Africa needs to invest $1.2trn to fast track infrastructure

Karuma Hydro Dam  in Uganda:
More energy generation needed
According to the Africa Development Bank’s Africa Economic Outlook for 2018, Africa needs to invest a total of US$1.2 trillion over the next seven years on productive and profitable infrastructure projects.  This works to an average spend of US$170 billion a year at the top end.

Of this amount, the continent, through budgetary allocations and donor support, can manage $65 billion a year, leaving a yawning gap of US$105 billion or a total of $735 billion over the seven-year period. The AEO breaks down the sectoral needs as follows in order of priority: US$ 35-50 billion on energy, $35-47 billion on transport, and $55-66 billion on water and sanitation. 
Africa is under increased pressure to invest in infrastructure in order to remove the inefficiencies that could stall the recently launched continent-wide free trade area. AfCFTA billed the largest free trade area in the world holds the key to Africa’s economic independence and security.

 However, the continent’s productive sectors are uncompetitive due to structural deficiencies, among which is small markets, and low capacity utilization due to infrastructure bottlenecks. For AfCFTA to succeed, experts say, the continent needs to invest in transport and energy infrastructure. 

Thika Highway in Kenya:
More of these needed
It needs to improve productivity by removing nontariff barriers among which is poor infrastructure. Ports are inefficient because of the lack of reliable transport inland. Goods take weeks to reach the customer because of poor roads and lack of high-speed railway lines.
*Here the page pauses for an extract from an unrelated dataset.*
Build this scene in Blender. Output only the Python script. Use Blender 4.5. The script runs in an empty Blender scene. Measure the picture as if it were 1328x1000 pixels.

Manufacturers invest in their own generators because of unreliable grid power supply, rationing, and outages.

All these bottlenecks increase the cost of production leading to high consumer prices, low demand, and the proliferation of cheap imports. Industrialization cannot grow in such a business environment. Yet Africa must industrialize to create jobs and reduce the incidence of poverty.
Given that domestic sources cannot meet the continent’s demand for infrastructure, external sources will be necessary. The continent will need to raise at least US$0.8 trillion from external sources to build infrastructure over the next seven years as a top priority.
Offloading at a Port: Lack of good
  overland Transport cause delays at Ports
This is a huge amount for a continent whose GDP now stands at US$2.5 trillion. Therefore innovation in funds mobilization is necessary.
Of course, the GDP will not remain static. In any case Africa’s GDP growth is robust at around 4.0 percent, way above the growth in other emerging economies. However, this growth cannot generate the funds needed to build infrastructure hence the need to mobilize resources through all mechanisms.
The AEO 2018 says that Institutional investors, Commercial banks and Sovereign fund managers are sitting on US$ 100 trillion in savings. This means that the funds needed to invest in Africa’s infrastructure is a drop in the ocean. However to mobilize these resources, Africa needs to develop a pipeline of bankable projects, says AfDB   www.afdb.org.
Kenya's SGR: More of these will ease
landlocked countries develop
The AFDB has set up the Africa50, www.Africa50.org, an investment vehicle whose job is to help develop such a pipeline of bankable projects in the continent. Africa50’s goal is to move the bulk of project development away from the public to the private sector in order to fast track investment in infrastructure. It, therefore, targets private sector-driven projects or those designed on a PPP model in transport infrastructure, energy, and ICT. These sectors, it is estimated, will consume 80 percent of the total investment in infrastructure.
  Africa50 capitalized at US$870 million, is owned by 30 shareholders including 27 countries and three Central Banks.
Although a step in the right direction, it is doubtful that Africa 50 can achieve the target infrastructure levels on its own in the short-run. Some Borrowing by African states is therefore unavoidable. Even then, the active participation of Africa50 could reduce the risk profile of debts in Africa and reduce the cost of borrowing.